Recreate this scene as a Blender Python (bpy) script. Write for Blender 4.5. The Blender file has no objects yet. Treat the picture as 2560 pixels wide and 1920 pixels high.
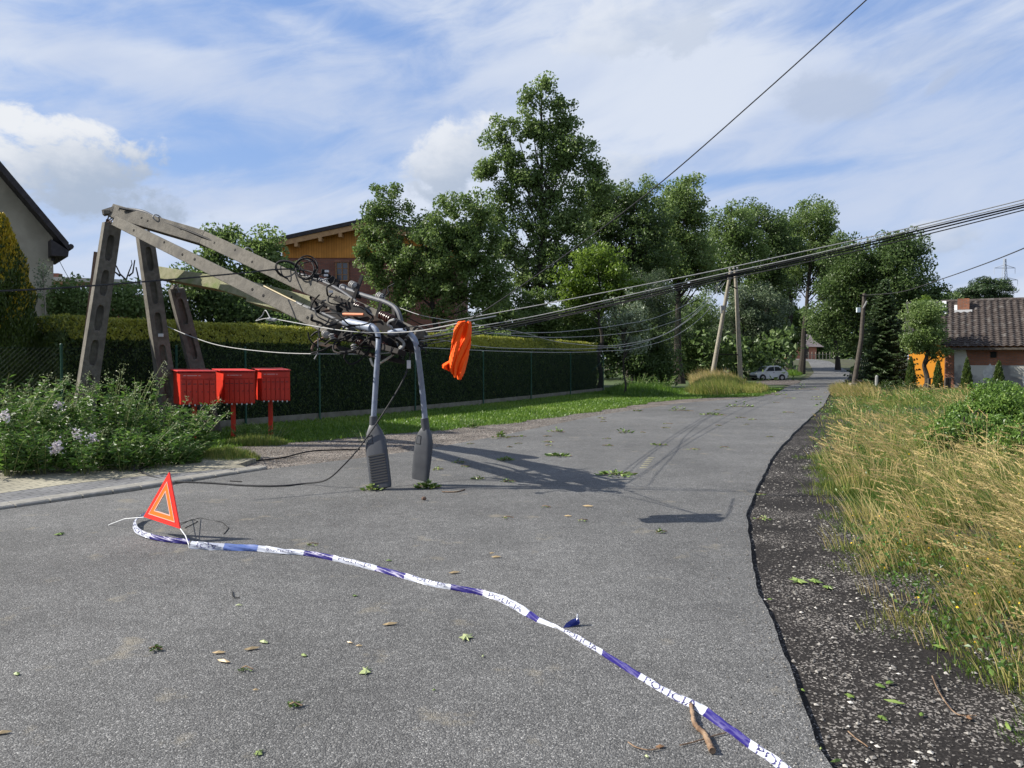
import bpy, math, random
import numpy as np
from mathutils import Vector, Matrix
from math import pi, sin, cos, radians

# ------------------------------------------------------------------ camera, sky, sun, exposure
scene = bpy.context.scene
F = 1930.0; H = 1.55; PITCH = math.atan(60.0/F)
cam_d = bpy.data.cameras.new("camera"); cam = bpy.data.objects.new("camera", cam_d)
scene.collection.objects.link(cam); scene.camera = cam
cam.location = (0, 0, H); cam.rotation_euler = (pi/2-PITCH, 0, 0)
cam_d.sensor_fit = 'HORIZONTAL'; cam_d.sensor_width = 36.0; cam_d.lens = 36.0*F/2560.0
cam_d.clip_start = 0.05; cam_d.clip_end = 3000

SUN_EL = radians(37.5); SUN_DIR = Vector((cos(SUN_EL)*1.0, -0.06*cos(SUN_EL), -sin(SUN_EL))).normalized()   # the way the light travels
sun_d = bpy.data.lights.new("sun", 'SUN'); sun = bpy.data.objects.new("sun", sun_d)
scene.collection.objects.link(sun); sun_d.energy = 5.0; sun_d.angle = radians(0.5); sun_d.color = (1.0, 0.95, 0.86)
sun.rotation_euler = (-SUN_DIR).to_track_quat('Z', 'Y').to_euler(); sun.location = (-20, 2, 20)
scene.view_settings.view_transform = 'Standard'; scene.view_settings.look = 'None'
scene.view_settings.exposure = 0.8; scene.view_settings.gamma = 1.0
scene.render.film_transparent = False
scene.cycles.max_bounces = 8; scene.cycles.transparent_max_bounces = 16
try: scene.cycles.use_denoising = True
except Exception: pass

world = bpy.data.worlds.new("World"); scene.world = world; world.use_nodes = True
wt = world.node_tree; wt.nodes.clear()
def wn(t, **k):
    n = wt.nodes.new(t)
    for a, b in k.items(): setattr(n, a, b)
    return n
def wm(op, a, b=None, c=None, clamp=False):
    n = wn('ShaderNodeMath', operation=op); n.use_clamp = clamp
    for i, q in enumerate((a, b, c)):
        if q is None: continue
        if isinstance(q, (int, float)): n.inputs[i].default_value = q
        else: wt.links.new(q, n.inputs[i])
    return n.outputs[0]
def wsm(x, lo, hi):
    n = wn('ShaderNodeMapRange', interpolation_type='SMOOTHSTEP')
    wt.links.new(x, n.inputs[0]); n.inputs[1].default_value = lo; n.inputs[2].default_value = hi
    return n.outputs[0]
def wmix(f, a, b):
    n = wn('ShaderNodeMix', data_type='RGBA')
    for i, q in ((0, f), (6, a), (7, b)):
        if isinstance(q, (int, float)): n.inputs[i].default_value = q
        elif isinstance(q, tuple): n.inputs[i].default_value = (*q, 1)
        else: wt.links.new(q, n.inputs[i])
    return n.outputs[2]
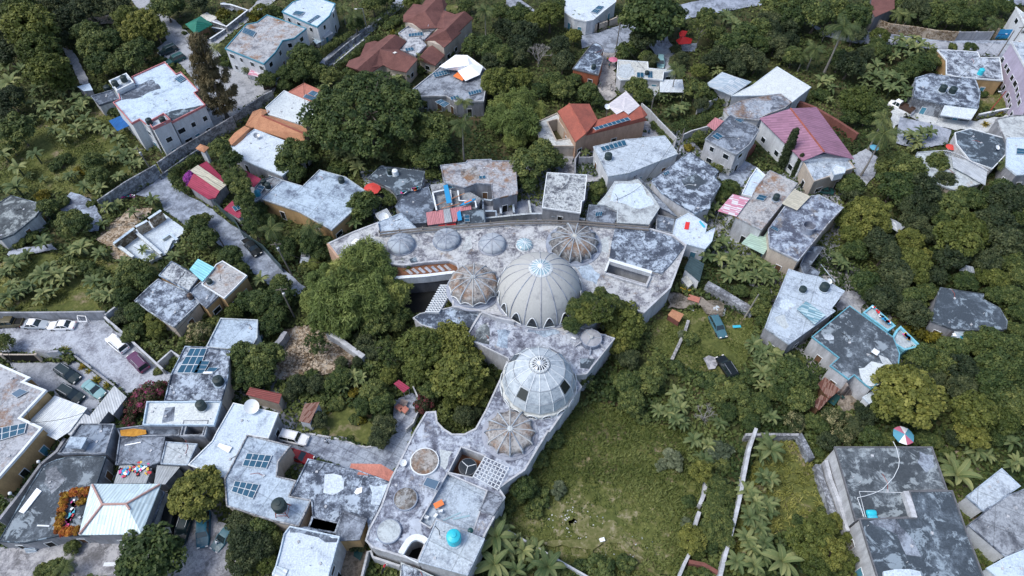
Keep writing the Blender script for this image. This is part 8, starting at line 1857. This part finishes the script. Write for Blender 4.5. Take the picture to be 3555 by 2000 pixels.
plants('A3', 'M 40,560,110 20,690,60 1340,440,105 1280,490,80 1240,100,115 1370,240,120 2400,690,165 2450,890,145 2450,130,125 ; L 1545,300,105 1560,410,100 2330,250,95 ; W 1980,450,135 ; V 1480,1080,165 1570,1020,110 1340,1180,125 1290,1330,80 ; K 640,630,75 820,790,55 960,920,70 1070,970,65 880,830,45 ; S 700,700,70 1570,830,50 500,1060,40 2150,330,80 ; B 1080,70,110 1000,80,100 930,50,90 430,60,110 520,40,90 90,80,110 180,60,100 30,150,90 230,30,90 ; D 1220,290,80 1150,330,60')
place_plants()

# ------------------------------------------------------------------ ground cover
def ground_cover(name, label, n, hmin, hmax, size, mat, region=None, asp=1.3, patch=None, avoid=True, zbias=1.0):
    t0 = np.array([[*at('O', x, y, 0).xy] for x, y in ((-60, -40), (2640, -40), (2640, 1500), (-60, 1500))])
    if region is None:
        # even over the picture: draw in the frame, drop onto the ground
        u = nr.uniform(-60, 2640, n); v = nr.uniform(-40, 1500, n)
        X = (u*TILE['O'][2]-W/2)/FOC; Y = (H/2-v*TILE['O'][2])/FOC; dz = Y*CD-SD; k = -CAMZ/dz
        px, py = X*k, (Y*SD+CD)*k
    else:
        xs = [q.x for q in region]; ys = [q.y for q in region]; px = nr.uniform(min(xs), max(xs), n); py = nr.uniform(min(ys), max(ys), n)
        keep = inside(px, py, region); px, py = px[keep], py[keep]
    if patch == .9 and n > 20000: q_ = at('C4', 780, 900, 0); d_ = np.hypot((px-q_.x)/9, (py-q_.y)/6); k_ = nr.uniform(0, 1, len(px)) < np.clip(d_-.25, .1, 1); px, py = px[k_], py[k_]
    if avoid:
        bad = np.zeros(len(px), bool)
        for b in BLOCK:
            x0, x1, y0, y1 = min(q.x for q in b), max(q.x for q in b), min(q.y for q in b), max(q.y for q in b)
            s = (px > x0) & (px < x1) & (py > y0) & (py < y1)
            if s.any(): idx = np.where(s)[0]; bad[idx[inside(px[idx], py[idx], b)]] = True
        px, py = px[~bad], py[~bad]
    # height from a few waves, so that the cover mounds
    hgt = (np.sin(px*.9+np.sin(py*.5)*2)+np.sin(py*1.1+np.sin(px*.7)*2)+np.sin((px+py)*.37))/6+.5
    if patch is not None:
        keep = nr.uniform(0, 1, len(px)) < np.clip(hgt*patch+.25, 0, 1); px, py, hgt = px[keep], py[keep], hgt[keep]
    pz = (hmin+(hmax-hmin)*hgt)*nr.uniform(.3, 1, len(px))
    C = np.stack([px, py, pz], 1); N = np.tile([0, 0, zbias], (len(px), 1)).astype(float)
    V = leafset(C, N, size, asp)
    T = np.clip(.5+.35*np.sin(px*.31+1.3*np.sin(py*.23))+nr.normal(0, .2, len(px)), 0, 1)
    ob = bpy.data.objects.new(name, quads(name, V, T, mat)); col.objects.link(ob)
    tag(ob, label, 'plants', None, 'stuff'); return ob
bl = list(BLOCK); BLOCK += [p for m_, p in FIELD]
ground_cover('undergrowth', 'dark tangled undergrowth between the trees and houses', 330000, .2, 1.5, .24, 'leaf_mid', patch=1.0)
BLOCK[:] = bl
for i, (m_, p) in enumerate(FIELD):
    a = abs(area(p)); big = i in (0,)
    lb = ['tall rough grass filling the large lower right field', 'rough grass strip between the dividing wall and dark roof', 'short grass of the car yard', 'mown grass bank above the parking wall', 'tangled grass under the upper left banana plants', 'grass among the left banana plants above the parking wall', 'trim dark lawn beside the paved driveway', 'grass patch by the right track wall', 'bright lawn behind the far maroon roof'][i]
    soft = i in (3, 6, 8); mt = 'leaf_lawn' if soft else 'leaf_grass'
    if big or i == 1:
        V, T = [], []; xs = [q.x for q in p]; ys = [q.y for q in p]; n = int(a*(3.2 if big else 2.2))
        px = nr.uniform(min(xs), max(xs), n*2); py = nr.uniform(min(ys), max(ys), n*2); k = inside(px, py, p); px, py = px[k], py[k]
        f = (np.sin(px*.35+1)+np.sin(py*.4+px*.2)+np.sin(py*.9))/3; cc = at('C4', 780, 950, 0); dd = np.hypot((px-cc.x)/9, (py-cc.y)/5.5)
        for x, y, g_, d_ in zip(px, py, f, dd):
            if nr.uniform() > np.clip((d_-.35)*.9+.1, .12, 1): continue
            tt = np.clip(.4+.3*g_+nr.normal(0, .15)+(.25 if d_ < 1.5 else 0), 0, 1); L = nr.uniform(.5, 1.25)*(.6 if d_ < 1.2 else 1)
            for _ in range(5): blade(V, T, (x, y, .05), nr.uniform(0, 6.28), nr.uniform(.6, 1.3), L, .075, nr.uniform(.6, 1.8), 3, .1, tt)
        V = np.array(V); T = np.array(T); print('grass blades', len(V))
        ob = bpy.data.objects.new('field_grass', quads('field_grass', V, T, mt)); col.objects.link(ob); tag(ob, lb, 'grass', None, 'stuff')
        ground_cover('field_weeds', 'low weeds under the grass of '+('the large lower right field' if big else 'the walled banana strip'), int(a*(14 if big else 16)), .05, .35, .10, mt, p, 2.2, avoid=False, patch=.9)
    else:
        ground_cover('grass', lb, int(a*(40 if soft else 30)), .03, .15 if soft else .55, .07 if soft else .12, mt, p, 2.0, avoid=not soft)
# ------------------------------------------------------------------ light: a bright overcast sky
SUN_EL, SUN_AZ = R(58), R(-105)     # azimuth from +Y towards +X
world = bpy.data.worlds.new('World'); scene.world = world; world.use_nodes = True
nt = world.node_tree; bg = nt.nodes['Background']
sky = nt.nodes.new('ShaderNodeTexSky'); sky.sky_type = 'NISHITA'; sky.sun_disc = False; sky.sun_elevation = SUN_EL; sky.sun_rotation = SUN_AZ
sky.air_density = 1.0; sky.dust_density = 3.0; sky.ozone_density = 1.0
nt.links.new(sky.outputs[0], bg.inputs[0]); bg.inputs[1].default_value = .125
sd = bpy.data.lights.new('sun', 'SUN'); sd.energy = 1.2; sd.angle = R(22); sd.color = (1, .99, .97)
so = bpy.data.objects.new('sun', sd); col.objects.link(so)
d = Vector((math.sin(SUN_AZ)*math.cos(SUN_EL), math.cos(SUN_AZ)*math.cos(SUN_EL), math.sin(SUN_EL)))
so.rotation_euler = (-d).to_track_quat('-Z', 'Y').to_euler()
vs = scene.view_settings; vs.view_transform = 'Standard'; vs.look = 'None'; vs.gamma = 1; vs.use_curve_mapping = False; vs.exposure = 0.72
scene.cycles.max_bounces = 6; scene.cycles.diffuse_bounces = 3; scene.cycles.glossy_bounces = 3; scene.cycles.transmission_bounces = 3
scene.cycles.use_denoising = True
________________________
◆ Goal of the exercise: Extract each line holding the word "pixels" from the records.

◆ Completed exercise:
Recreate this scene as a Blender Python (bpy) script. Write for Blender 4.5. The Blender file has no objects yet. Treat the picture as 2560 pixels wide and 1920 pixels high.
Keep writing the Blender script for this image. This is part 8, starting at line 1857. This part finishes the script. Write for Blender 4.5. Take the picture to be 3555 by 2000 pixels.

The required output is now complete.